- **Task brief**: Take the lines from the beginning of the material through the line containing "b.build('window_sill', M['steel_cap'], win)" and retype them exactly, leaving the pictures out.

- **Information shown**:
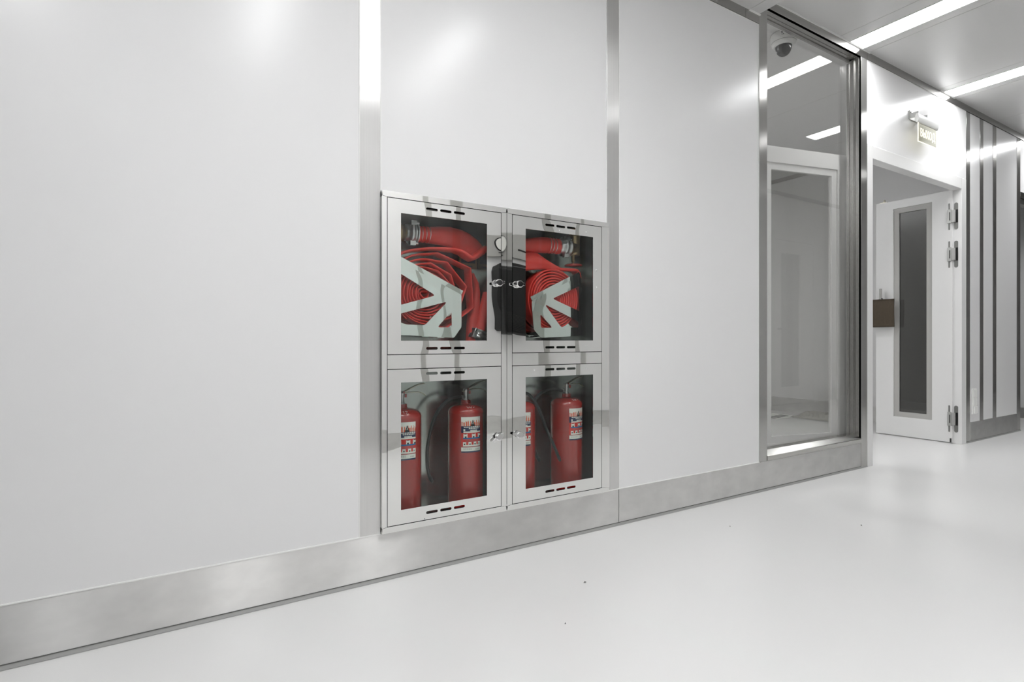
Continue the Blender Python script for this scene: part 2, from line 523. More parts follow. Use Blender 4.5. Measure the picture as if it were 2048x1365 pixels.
b.build('window_frame', M['steel_c'], win, bevel=0.001)
b = MB()
b.box(3.007, 4.088, 2.012, 2.040, 2.892, ZR - 0.01)
b.box(3.007, 4.088, 2.040, 2.062, 2.889, ZR - 0.01)
b.box(3.007, 4.088, 2.062, 2.085, 2.883, ZR - 0.01)
b.build('window_frame', M['steel_jamb'], win, bevel=0.0008)
b = MB()                                                                    # sill: lip and sloping top
vs = []
for x in (3.007, 4.087):
    vs += [(x, 1.992, 0.178), (x, 1.992, 0.205), (x, 1.996, 0.209), (x, 2.028, 0.234), (x, 2.085, 0.234), (x, 2.085, 0.178)]
b.add(vs, [(0, 1, 7, 6), (1, 2, 8, 7), (2, 3, 9, 8), (3, 4, 10, 9), (4, 5, 11, 10), (5, 0, 6, 11), (5, 4, 3, 2, 1, 0), (6, 7, 8, 9, 10, 11)])
b.build('window_sill', M['steel_cap'], win)

# ---- double door: frame, narrow leaf open at right angles, wide leaf folded back behind the window
dr = struct(MB().box(4.172, 4.246, 1.994, 2.12, 0.0, 2.294).build('door_1', M['doorwhite'], bevel=0.002))
MB().box(5.747, 5.837, 1.994, 2.066, 0.0, 2.294).build('door_frame', M['doorwhite'], dr, bevel=0.002)
MB().box(4.246, 5.747, 1.994, 2.066, 2.202, 2.294).build('door_frame', M['doorwhite'], dr, bevel=0.002)
def leaf(name, width, flip, loc, rz, wide):
    """leaf local: hinge at x=0, runs to +x, z up, thickness along y 0..0.045"""
    H = 2.240 if wide else 2.205
    m1 = 0.15
    loops = [rrect(0, width, 0.010, H), rrect(m1, width - m1, 0.185, 2.13)]
    o = sheet(name, loops, 0.0, 0.045, M['doorwhite'], None, bevel=0.0012)
    g = MB()
    for (a, c, zz0, zz1) in ((m1, width - m1, 0.185, 0.232), (m1, width - m1, 2.083, 2.13)): g.box(a, c, 0.010, 0.036, zz0, zz1)
    for (a, c) in ((m1, m1 + 0.045), (width - m1 - 0.045, width - m1)): g.box(a, c, 0.010, 0.036, 0.232, 2.083)
    bd = g.build('glazing_bead', M['doorwhite'] if wide else M['bead'], None)
    pn = MB().box(m1 + 0.045, width - m1 - 0.045, 0.020, 0.026, 0.232, 2.083).build('door_glass', M['leafglass'] if wide else M['smokeglass'], None)
    for c in (bd, pn):
        c.parent = o
    return o
lf1 = leaf('door_leaf', 0.608, False, None, 0, False)
lf1.rotation_euler = (0, 0, PI / 2); lf1.location = (5.775, 2.056, 0)
# local y (0..0.045) now points to -x: the slab fills x 5.73..5.775
attach_keep = lf1
lf1.parent = dr
lf2 = leaf('door_leaf', 0.93, True, None, 0, True)
lf2.rotation_euler = (0, 0, PI - math.atan2(0.17, 0.70)); lf2.location = (4.215, 2.149, 0)
lf2.parent = dr

# hinges of the narrow leaf
def hinge(zc):
    h = MB()
    def slot(b_, x0, x1, y0, y1, z0, z1):
        b_.box(x0, x1, y0, y1, z0, z1)
    # plate on the jamb face x = 5.747 (rounded long plate)
    hp = sheet('door_hinge', [rrect(2.020, 2.048, zc - 0.116, zc + 0.116, 0.0135)], 5.7445, 5.7475, M['hinge'], dr, axis='x')
    # plate let into the leaf
    sheet('hinge_plate', [rrect(2.072, 2.084, zc - 0.116, zc + 0.116, 0.0058)], 5.7285, 5.7310, M['hinge'], hp, axis='x')
    MB().box(5.7435, 5.7450, 2.0205, 2.036, zc - 0.056, zc + 0.056).build('hinge_pocket', M['black'], hp)
    a = MB()
    a.box(5.720, 5.7435, 2.034, 2.066, zc - 0.052, zc + 0.052)
    a.box(5.716, 5.7265, 2.060, 2.088, zc - 0.060, zc + 0.060)
    a.build('hinge_arm', M['hinge_arm'], hp, bevel=0.002)
    MB().box(5.7150, 5.7162, 2.066, 2.073, zc - 0.036, zc + 0.036).build('hinge_slot', M['black'], hp)
for zc in (1.975, 1.645, 0.215): hinge(zc)
# lever handle on the narrow leaf, tiny hardware
hb = MB()
hb.cyl((5.728, 2.60, 1.27), (5.680, 2.60, 1.27), 0.010)
hb.cyl((5.680, 2.60, 1.25), (5.680, 2.60, 1.385), 0.011)
hb.build('door_handle', M['steel_cap'], dr)
hb = MB()
hb.cyl((5.752, 2.60, 2.205), (5.752, 2.60, 2.235), 0.008)
hb.box(5.735, 5.765, 2.57, 2.63, 2.205, 2.212)
hb.build('door_bolt', M['lever'], dr)
MB().box(5.722, 5.731, 2.062, 2.072, 0.012, 0.045).build('door_bolt', M['dark'], dr)

# opening beyond the striped wall: lintel reveal and a pale leaf
dr2 = struct(MB().box(7.122, XE, 2.0, 2.06, 2.255, 2.372).build('door_2', M['steel_cap']))
MB().box(7.122, XE, 1.996, 2.0, 2.31, 2.372).build('door_frame', M['steel_c'], dr2)

# door in the opposite wall (seen in the reflections)
d3 = sheet('door_3', [rrect(6.90, 7.82, 0.01, 2.27), rrect(7.05, 7.50, 0.25, 2.10)], YN + 0.03, YN + 0.002, M['doorwhite'])
struct(d3)
# faces +y side of the corridor
MB().box(7.05, 7.50, YN + 0.004, YN + 0.012, 0.25, 2.10).build('door_glass', M['darkglass'], d3)
f = MB(); f.box(6.80, 6.89, YN + 0.002, YN + 0.036, 0, 2.36); f.box(7.83, 7.92, YN + 0.002, YN + 0.036, 0, 2.36); f.box(6.89, 7.83, YN + 0.002, YN + 0.036, 2.28, 2.36)
f.build('door_frame', M['doorwhite'], d3)
hb = MB(); hb.cyl((6.97, YN + 0.03, 1.05), (6.97, YN + 0.08, 1.05), 0.011); hb.cyl((6.965, YN + 0.08, 1.05), (7.10, YN + 0.08, 1.05), 0.010)
hb.build('door_handle', M['steel_cap'], d3)
dark_panel = MB().box(-3.6, -0.35, YN + 0.002, YN + 0.03, 0.0, 2.35).build('added_dark_panel', M['dark'])  # added unseen dark slab, darkens the left baseboard and wall opposite it
struct(dark_panel)
# steel strips and a grey bay on the opposite wall
k = 16
for x0, x1, m in ((1.735, 1.800, 'steel_cap'), (2.034, 2.105, 'steel_cap'), (2.975, 3.075, 'steel_cap'),
                  (3.445, 3.505, 'steel_cap'), (6.60, 6.66, 'steel_cap'), (0.2, 0.27, 'steel_cap'), (5.2, 5.27, 'steel_cap'), (4.5, 4.57, 'steel_cap')):
    struct(MB().box(x0, x1, YN, YN + 0.005, 0.176, 2.892).build('trim_%d' % k, M['bead'], bevel=0.001)); k += 1

# ================================================================== LUMINAIRES
def lamp(x0, x1, y0, y1, z, label):
    e = empty('ceiling_light', ((x0 + x1) / 2, (y0 + y1) / 2, z), label, 'ceiling light', 'strip lights of the corridor ceiling')
    MB().box(x0, x1, y0, y1, z - 0.0025, z - 0.0005).build('diffuser', M['lamp_added'] if y1 > 2.1 else M['lamp_right'] if x0 > 3 else M['lamp'], e)
    r = MB(); t = 0.006
    r.box(x0 - t, x0 - 0.0005, y0 - t, y1 + t, z - 0.004, z); r.box(x1 + 0.0005, x1 + t, y0 - t, y1 + t, z - 0.004, z)
    r.box(x0, x1, y0 - t, y0 - 0.0005, z - 0.004, z); r.box(x0, x1, y1 + 0.0005, y1 + t, z - 0.004, z)
    r.build('frame', M['sealant'], e)
lamp(3.923, 4.089, 1.0, 1.980, ZR, 'long white strip light ending above the right post of the tall window')
lamp(5.375, 5.544, 1.0, 1.980, ZR, 'white strip light ending above the exit sign side of the doorway')
lamp(7.38, 7.55, 1.0, 1.980, ZR, 'white strip light past the striped wall, at the right picture edge')
e_ = lamp(2.50, 2.67, 3.2, 4.4, ZR, 'added unseen strip light that brightens the back room, left of the tall window')  # this and the next lamp are added out of view, to light the back room
lamp(3.65, 3.82, 3.2, 4.4, ZR, 'second added unseen strip light that brightens the back room, nearer the tall window')
lamp(1.445, 1.615, -0.10, 1.02, ZL, 'strip light mirrored as a soft glow on the panel above the red cabinets')
lamp(0.345, 0.515, -0.10, 1.02, ZL, 'strip light mirrored on the left wall beside the wide steel trim')
lamp(-0.815, -0.645, -0.10, 1.02, ZL, 'strip light mirrored at the top left corner of the wall')

# ================================================================== HOSE CABINETS
YF = 1.980      # front of frame and doors
def slots(x0, x1, z, z2):
    out = []
    wd = (x1 - x0 - 2 * 0.0105) / 3
    for i in range(3):
        a = x0 + i * (wd + 0.0105)
        out.append(rrect(a, a + wd, z - 0.0052, z + 0.0052, 0.005, 5))
    return out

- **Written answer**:
Continue the Blender Python script for this scene: part 2, from line 523. More parts follow. Use Blender 4.5. Measure the picture as if it were 2048x1365 pixels.
b.build('window_frame', M['steel_c'], win, bevel=0.001)
b = MB()
b.box(3.007, 4.088, 2.012, 2.040, 2.892, ZR - 0.01)
b.box(3.007, 4.088, 2.040, 2.062, 2.889, ZR - 0.01)
b.box(3.007, 4.088, 2.062, 2.085, 2.883, ZR - 0.01)
b.build('window_frame', M['steel_jamb'], win, bevel=0.0008)
b = MB()                                                                    # sill: lip and sloping top
vs = []
for x in (3.007, 4.087):
    vs += [(x, 1.992, 0.178), (x, 1.992, 0.205), (x, 1.996, 0.209), (x, 2.028, 0.234), (x, 2.085, 0.234), (x, 2.085, 0.178)]
b.add(vs, [(0, 1, 7, 6), (1, 2, 8, 7), (2, 3, 9, 8), (3, 4, 10, 9), (4, 5, 11, 10), (5, 0, 6, 11), (5, 4, 3, 2, 1, 0), (6, 7, 8, 9, 10, 11)])
b.build('window_sill', M['steel_cap'], win)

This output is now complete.